Little League was coronated in Lebanon in the center of Baird Park the next year (1956). Nokes Sports was our sponsor (the irrepressible Jimmy Nokes and his sporting goods store at the top of the East Main hill). Our uniforms were gray wool with green trim. i played center field, third base, and, of course, was a catcher (my reputation would hold for the rest of my baseball playing time).

We were just above a middle-of-the-pack team. Primarily, we could not beat Lebanon Bank with Mike Dixon, and i believe Earl Major. Earl beat me out at third base for the all-star team. i had good hand-eye coordination and won the batting title that year.

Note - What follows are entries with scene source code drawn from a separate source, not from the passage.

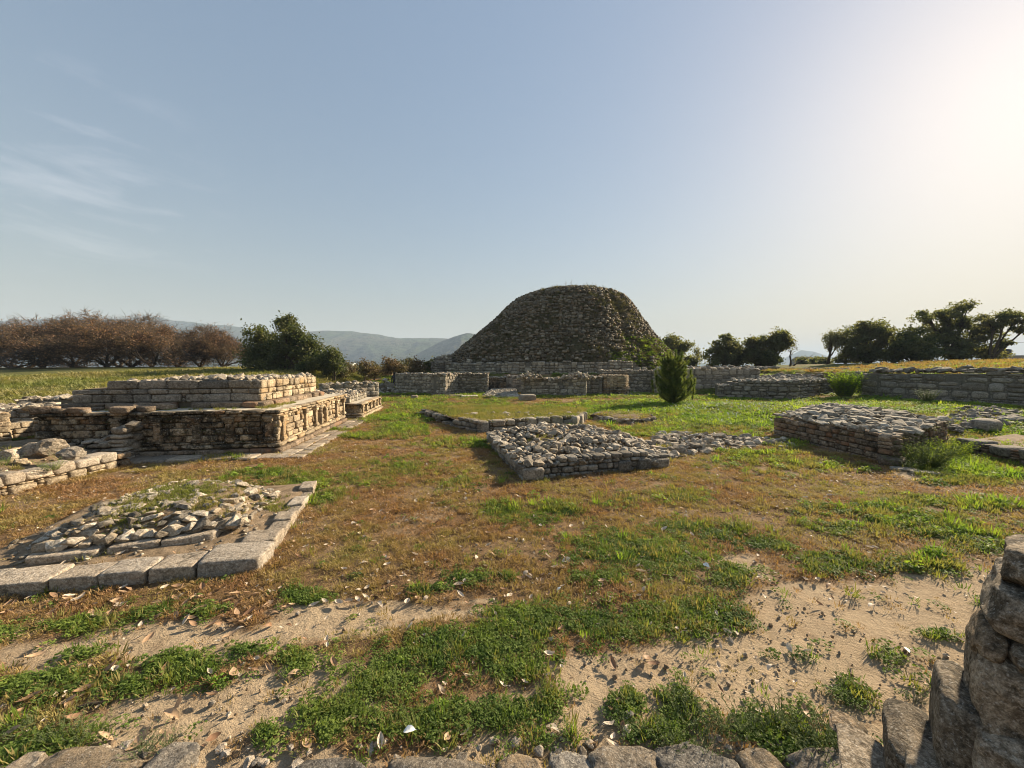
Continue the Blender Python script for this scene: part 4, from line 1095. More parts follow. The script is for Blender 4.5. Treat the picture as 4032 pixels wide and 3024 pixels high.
for i in range(10):
    q_ = ta.lerp(tb, i / 9) + Vector((tw.rng.uniform(-.05, .05), .2)); w_ = tw.rng.uniform(.16, .3)
    tw.box('rock', (q_.x, q_.y, .50 + .40 * i / 9), (w_ * 1.2, w_, w_ * .7), tw.rng.uniform(0, 3), M['slab'], 'stone', .3)
tw.finish()
# walls further back at the left edge
wall('side_wall', 'tall pale wall end cut off by the left edge of the picture', P(-190, 1745, .3), P(46, 1722, .3), lambda q_: 1.02, M['warm'], 0.8, z0=0.1, kind='blk', width=(.2, .4), course=(.14, .24), chips=.5, seed=84, rub=(.12, .24))
wall('side_wall', 'very low sunlit wall of small blocks behind the boulders at left', P(-60, 1722, .3), P(172, 1692, .3), 0.62, M['warm'], 0.5, z0=0.15, kind='ash', width=(.2, .36), course=(.12, .16), chips=.1, seed=85, rub=None)
wall('side_wall', 'dark stepped cornice wall running left from the big plinth', P(150, 1690, .3), P(420, 1685, .3), lambda q_: 0.86 + .1 * q_, M['warmdark'], 0.7, z0=0.1, kind='ash', width=(.3, .6), course=(.1, .18), chips=.3, seed=86, rub=(.12, .3), weeds=8)
wall('side_wall', 'long wall with bleached rubble top stretching to the left edge behind', PD(-500, 1600, 13.2), PD(130, 1600, 13.8), 0.80, M['greyd'], 1.6, kind='blk', seed=87, rub=(.14, .28), ends=(False, True))
wall('side_wall', 'pale rubble-topped wall between the field and the big plinth', PD(60, 1600, 15.4), PD(470, 1600, 16.6), 0.98, M['greyd'], 1.8, kind='blk', seed=88, rub=(.14, .28))

# ------------------------------------------------------------------ kerbed platform in the left foreground
POOL['kslab'] = [block(760 + i, 12, amp=0.03, power=14.0, chop=False) for i in range(8)]; LOWK['kslab'] = 'chip'
kc = xy(P(1030, 2252)); kl = xy(P(76, 2349)); kf = xy(P(1240, 1938))
kb = Masonry('kerbed_platform', (kc.x, kc.y, 0), 'low kerbed platform of cut slabs heaped with stones and grass, left foreground', 'platform', seed=91)
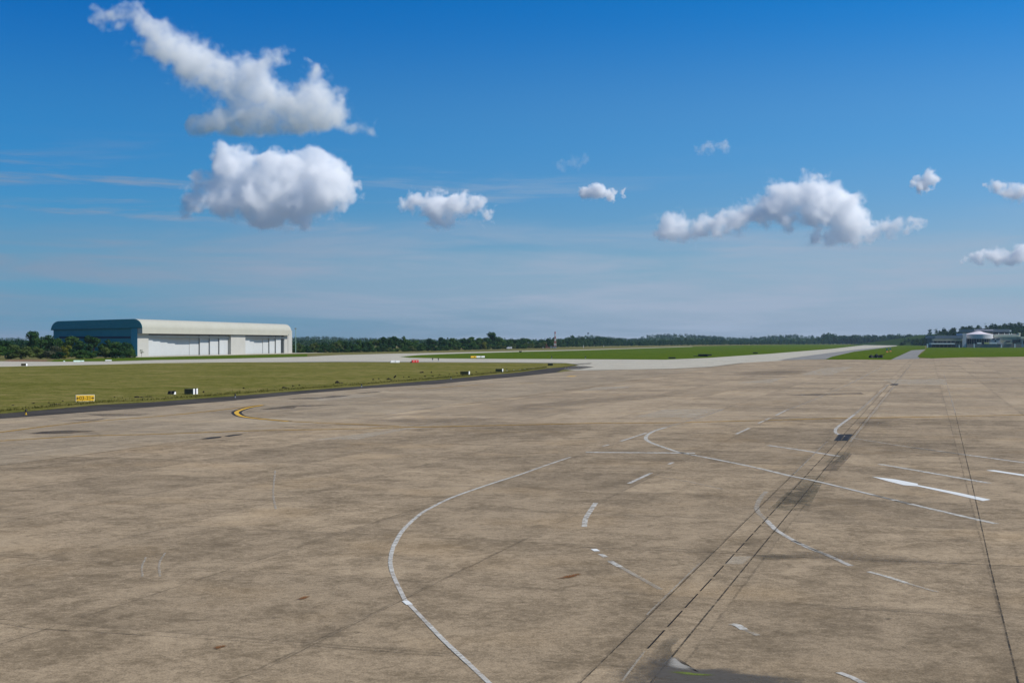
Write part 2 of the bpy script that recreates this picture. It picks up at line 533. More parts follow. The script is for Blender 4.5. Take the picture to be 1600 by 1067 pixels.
sheet('taxiway_shoulder', [(1250, 557.4), (1300, 550.8), (1339, 545.9), (1401, 540.5), (1403, 541.2), (1345, 548), (1305, 556.5), (1290, 561.2), (1215, 562.6)], Z3, M['road'])
sheet('service_road', [(1385, 561.9), (1402, 557.4), (1424, 547.5), (1426, 546), (1446, 546), (1440, 550), (1434, 556), (1437, 560.4)], Z3, M['road'])
# grass
nl = [(-150, 575.5), (0, 572.8), (80, 571.3), (178, 569.1), (240, 567.3), (339, 566.2), (480, 565.9), (530, 565.4), (680, 566.0), (800, 566.6), (880, 567.4), (900, 569.6)] + [(885, 573), (855, 575.6), (810, 582), (756, 586.6), (735, 589), (680, 594), (564, 603.5), (480, 609.5), (367, 618.6), (240, 628), (151, 632.6), (75, 639.8), (0, 646.3), (-150, 661)]
sheet('dry_grass', nl, Z2 + 0.03, M['grass'], 'stuff', 'dry olive grass between the asphalt shoulder and the taxiway', 'grass')
isl = [(625, 557.2), (655, 554.7), (700, 552.9), (810, 549.6), (900, 547.6), (1085, 541.5), (1140, 539.8), (1250, 538.2), (1356, 538.6), (1300, 544.9), (1200, 552.8), (1110, 558.8), (1040, 561.8), (900, 561.0), (800, 560.6), (700, 560.0), (640, 558.8)]
sheet('green_grass', isl, Z2 + 0.03, M['green'], 'stuff', 'bright green grass island between the taxiways', 'grass')
sheet('green_grass', [(1290, 561.4), (1300, 557.2), (1334, 549.5), (1401, 540.9), (1410, 538.2), (1445, 538.3), (1446, 545.9), (1424, 547.2), (1401, 557.7), (1392, 562)], Z3 + 0.02, M['green'], 'stuff', 'green grass wedge between the taxiway and the narrow service road', 'grass')
sheet('green_grass', [(1433, 557.4), (1443, 550), (1447, 545.7), (1448, 541), (1620, 540.5), (1900, 541), (1900, 556.3), (1600, 557.3), (1500, 558.3), (1455, 560)], Z3 + 0.02, M['green'], 'stuff', 'green grass in front of the pale terminal buildings', 'grass')
sheet('verge_grass', [(80, 565), (178, 564.2), (240, 562.4), (339, 560.6), (480, 557.1), (480, 553.2), (339, 555.6), (215, 558.4), (150, 560), (85, 562)], Z1, M['green'], 'stuff', 'grass verge at the foot of the white hangar', 'grass')

# ------------------------------------------------------------------ markings, joints, stains
ZM = Z2 + 0.006          # paint lies on both concretes
def line(pts, w, mat='white', name='painted_line', smooth=True, z=ZM):
    return strip(name, pts, w, z, M[mat], smooth)


# white stand lines
ARC = [(891, 714), (852, 727), (812.5, 741), (775, 753), (737.5, 765.5), (701, 779), (675, 792), (655, 804), (630, 827.5), (615, 852.5), (610, 875), (612.5, 892.5), (621, 912.5), (632.5, 936), (667.5, 972.5), (695, 1001), (732.5, 1036), (760, 1062), (775, 1078)]
line(ARC[:10], 0.16, 'white_thin')
line(ARC[2:6], 0.14, 'white', z=ZM + .004)
line(ARC[7:12], 0.13, 'white', z=ZM + .004)
line(ARC[9:14], 0.12, 'white_thin')
line([(633, 938), (640, 944)], 0.17, 'fresh', z=ZM + .004)
line(ARC[13:], 0.11, 'white_thin')
line(ARC[14:17], 0.12, 'white', z=ZM + .004)
LOOP = [(1131, 638.8), (1100, 650), (1062.5, 661), (1040, 667.5), (1022.5, 673), (1012.5, 678.7), (1009, 683.7), (1011, 687.5), (1020, 692.5), (1040, 699.5), (1060, 706), (1085, 711), (1125, 718.7), (1180, 730), (1237, 743.7), (1280, 752.5), (1365, 773), (1425, 787.5), (1500, 805), (1557, 818)]
line(LOOP[:4], 0.26, 'white_faint')
line(LOOP[3:12], 0.27, 'white')
line(LOOP[10:15], 0.30, 'white')
line(LOOP[14:18], 0.26, 'white_thin')
line(LOOP[14:17], 0.2, 'white_thin', z=ZM + .004)
line(LOOP[16:], 0.26, 'white')
line([(915, 706.3), (1086, 707.6)], 0.62, 'white', smooth=False)
line([(931, 785), (922.5, 797.5), (915, 810), (913, 822.5)], 0.20, 'white')
line([(927.5, 857), (933, 860.5)], 0.2, 'fresh')
line([(938, 865), (947, 870)], 0.18, 'white')
line([(952, 875.5), (969, 885)], 0.2, 'white')
line([(969, 885), (1000, 902), (1032, 920)], 0.16, 'white_faint')
LP2 = [(1197.5, 767.5), (1187.5, 778.7), (1182.5, 791), (1185, 800), (1197.5, 812.5), (1212.5, 827.5), (1237.5, 842.5), (1262.5, 855), (1290, 865.5), (1330, 883.7)]
line(LP2[:5], 0.2, 'white_faint')
line(LP2[4:6], 0.2, 'white_thin', smooth=False)
line(LP2[5:], 0.18, 'white_thin')
line([(1240, 844), (1290, 866)], 0.14, 'white_thin')
line([(1357, 892.5), (1385, 900), (1418, 910.7)], 0.17, 'white')
line([(1418, 910.7), (1465, 924.5)], 0.12, 'white_faint')
line([(1142, 974), (1153, 976.5), (1163, 983)], 0.2, 'white')
line([(1163, 983), (1185, 992)], 0.14, 'white_faint')
line([(1310, 1049.5), (1330, 1057), (1352, 1068)], 0.15, 'white_thin')
line([(1200, 695.5), (1255, 703.5), (1310, 712.5)], 0.34, 'white_thin')
line([(1375, 725), (1460, 739.5), (1545, 754.5)], 0.36, 'white')
line([(1547, 734.3), (1575, 738.5), (1625, 746)], 0.5, 'fresh')
sheet('painted_arrow', [(1362.5, 744.2), (1400, 748.7), (1434, 755.3), (1434, 757.3), (1500, 769.8), (1548, 780.3), (1536, 782.3), (1490, 771.7), (1434, 759.4), (1412, 757.6), (1385, 750.8)], ZM, M['fresh'])
NL = [(1387.5, 601), (1360, 626), (1335, 647.5), (1310, 666), (1305.5, 671.5), (1307.5, 677), (1325, 682.5), (1365, 689.5), (1425, 698.7), (1507.5, 710), (1600, 722.5), (1640, 728)]
line(NL[:5], 0.28, 'white_faint')
line(NL[2:7], 0.24, 'white_thin', z=ZM + .004)
line(NL[5:10], 0.3, 'white_faint')
line(NL[8:], 0.32, 'white_thin')
line([(1378.7, 573.7), (1352, 587), (1325, 601)], 0.30, 'white_faint', smooth=False)
line([(1325, 601), (1270, 625), (1228, 641)], 0.18, 'white_faint')
for a in (((1227.7, 641), (1212, 649)), ((1203, 653), (1185, 661)), ((1171, 668.5), (1150, 678)), ((1052, 722), (1045, 725)), ((1017.5, 738.7), (982.5, 755)), ((970, 689), (990, 682.7)), ((942, 697), (951, 694.5)), ((990, 682.7), (1010, 676))):
    line(a, 0.2, 'white_thin', smooth=False)
line([(600, 647.5), (690, 634)], 0.25, 'white_faint')
line([(1500, 597), (1600, 590)], 0.9, 'white_faint')
line([(1437, 567.5), (1520, 566), (1600, 565)], 1.1, 'white_faint')
# old curved ghosts of paint
line([(430, 735), (427, 770), (431, 795)], 0.09, 'white_faint')
line([(258, 863), (249, 880), (250, 900)], 0.07, 'white_faint')
line([(228, 870), (222, 885), (223, 900)], 0.06, 'white_faint')
line([(1030, 745), (1075, 752), (1130, 764)], 0.1, 'white_faint')
# yellow taxi lines
Y1 = [(-40, 692), (0, 688.7), (125, 681), (250, 678), (400, 672.5), (525, 670.5), (625, 667.5), (750, 665), (925, 661), (1060, 660), (1175, 657), (1300, 653.5), (1400, 652), (1600, 648), (1660, 647)]
line(Y1, 0.7, 'yellow', smooth=False)
line(Y1[6:10], 0.5, 'yellow', smooth=False, z=ZM + .004)
line([(-40, 679), (0, 675), (125, 660), (250, 650), (330, 642), (410, 632.5)], 0.6, 'yellow')
YA = [(430, 630), (410, 633), (390, 636.3), (377, 640), (370.5, 643), (370, 645.8), (377.5, 650), (400, 653.5), (450, 658), (512.5, 661), (575, 663.5), (625, 666)]
line(YA[1:9], 0.95, 'black', z=ZM)
line(YA[1:9], 0.42, 'yellow_fresh', z=ZM + .004)
line(YA[8:], 0.6, 'yellow')
line([(772, 600), (740, 601.5), (650, 608)], 0.7, 'yellow')
line([(810, 599.3), (832, 598.6)], 1.1, 'yellow', smooth=False)
line([(890, 588.2), (896, 587.4)], 1.6, 'yellow_fresh', smooth=False)
line([(896, 588.9), (921, 588.4)], 1.3, 'tar_faint', smooth=False)
line([(735, 561.7), (775, 562.3)], 1.3, 'yellow', smooth=False)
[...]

In addition to me, ha ha, Nokes Sporting Goods had R. Townley Johnson. Townley was a so-so fielder and struck out a lot, but i think he hit about six home runs over that fence. Other than us playing stick ball out behind the apartment house where he and his mother lived on West Main between Castle Heights and Pennsylvania avenues, i think that was the last baseball he played. He went on to have a band, playing the saxophone and became the drum major of the University of Tennessee band.

The team that beat us and eliminated us from the Little League tournament was Columbia. Their pitcher was phenomenal. When the summer was over, the Gannaways moved to Lebanon and Ed Gannaway opened a shoe store in the new Cedars of Lebanon shopping center. The Gannaways’ son was Mike Gannaway, the pitcher that beat us in that last game. We started our seventh grade year in September at Lebanon Junior High. i was Mike’s catcher on and off for the next six years.